Un violento incendio ha completamente distrutto Assandira, l’impresa agroturistica in cui era stata trasformata un’antica casa colonica, con lo specifico intento di attirare clienti dal Nord Europa, proponendo loro di vivere l’esperienza della vita pastorale sarda come una sorta di spettacolo, un live di cui essere insieme spettatori e attori guidati. Nell’incendio è morto il titolare Mario Saru, figlio dell'anziano proprietario Costantino, che la vita del pastore invece l’ha svolta veramente, mentre la moglie tedesca di Mario, Grete, incinta, è ricoverata in ospedale. La pioggia battente, caduta tutta la notte, ha ormai spento le fiamme anche meglio dell’intervento dei vigili del fuoco. Tra le macerie, il fango e i carabinieri giunti sul posto per capire se si tratta di un fatto doloso c’è Costantino che, anche sollecitato dal magistrato inquirente a sua volta accorso, ripercorre gli accadimenti che hanno condotto al disastro.
Partendo dal dramma familiare ormai consumato, il film di Salvatore Mereu, tratto dal romanzo omonimo di Giulio Angioni pubblicato nel 2004, vuole dunque condurre e proporre una riflessione in grado di allargarsi a dimensioni sociali, culturali, storiche, portando allo scoperto l’intreccio dei contrasti che l’hanno nutrito, preparato e scatenato fino alle conseguenze ultime e irreparabili. Assandira, a dispetto del significato beneaugurante della parola, è dunque un film che parla di un conflitto dalle diverse sfaccettature, riguardante in ultima analisi, e ben al di là dei protagonisti della singola vicenda dei Saru, l’agonia di un mondo.
Tra Pasolini e Gramsci, a essere messa in scena è una guerra in atto a più livelli: fra la tradizione pastorale pre-industriale assimilata alla categoria dell’autenticità e l’irruzione della contemporaneità intesa come artificio e spettacolarizzazione inautentica di quel passato; di conseguenza, tra la cultura popolare legata a quella tradizione e l’industria culturale, in questo caso nella manifestazione specifica del turismo di massa, al servizio dei disvalori borghesi fondati sulla ricerca del denaro e del benessere a tutti i costi; una guerra che non può che essere anche generazionale – i figli contro i padri nel nome di un avvicendamento che non può non portare con sé vincitori e vinti, i padri identificati con i secondi, sfruttati in vecchiaia dopo esserlo stati in gioventù dalla famiglia patriarcale in cui sono nati e cresciuti. Emblematica a questo proposito la scelta di far interpretare il ruolo di Costantino a Gavino Ledda, portavoce con il suo Padre padrone di uno spirito di affrancamento ugualmente dirompente ma di ben altro segno.

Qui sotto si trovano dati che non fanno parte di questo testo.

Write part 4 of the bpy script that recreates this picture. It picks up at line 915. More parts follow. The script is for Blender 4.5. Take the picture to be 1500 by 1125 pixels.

Nel caso specifico della vicenda di Assandira, lo scenario del conflitto si allarga anche a una dimensione geo-culturale precisa: quella che vede contrapposte la memoria atavica dell’Europa mediterranea incapace di abbandonare del tutto la propria identità contadina e l’edonismo consumistico, oggettivamente irrispettoso di quella memoria trasformata in parco dei divertimenti, dell’Europa settentrionale ricca e “evoluta”. Dimensione che si radica nella famiglia Saru tramite la presenza attiva e inarrestabile di Grete, decisa a usare ogni mezzo per coinvolgere e convincere l’anziano suocero a favorire l’impresa del figlio, e non solo quella. In questo quadro, l’uso quasi compulsivo della Polaroid (il racconto si colloca in epoca pre-cellulari) da parte della donna ce la mostra di fatto come fautrice di un modo d’essere fondato sull’immagine, sull’apparenza costruita ed esibita incondizionatamente.
Assandira, lo si è capito, mette in scena una rete di questioni e di riferimenti culturali complessa e tutt’altro che facile da districare. Nel come trattare una tale complessità sta una delle differenze essenziali fra la scrittura e il cinema. Salvatore Mereu l’affronta senza timori, affondandovi lo sguardo suo e nostro con riprese a mano ravvicinate, addosso ai personaggi, uso di soggettive che chiudono l’orizzonte, per così dire, escludendo con attenzione ogni tentazione cartolinesca, per trasformare il paesaggio nella scena claustrofobica di uno scontro all’ultimo sangue da cui nessuno potrà salvarsi. Questa generosità autoriale finisce però col sovraccaricare il discorso di aspetti che non sempre trovano nell’insieme il tempo e il modo di essere sviluppati in tutta la loro potenzialità, così come per lo stesso motivo il registro della narrazione e della rappresentazione si perde talvolta in una zona grigia fra la tragedia, il melodramma e il noir, con un effetto di disorientamento che è altra cosa rispetto alla chiamata in causa dell’autonomia interpretante dello spettatore.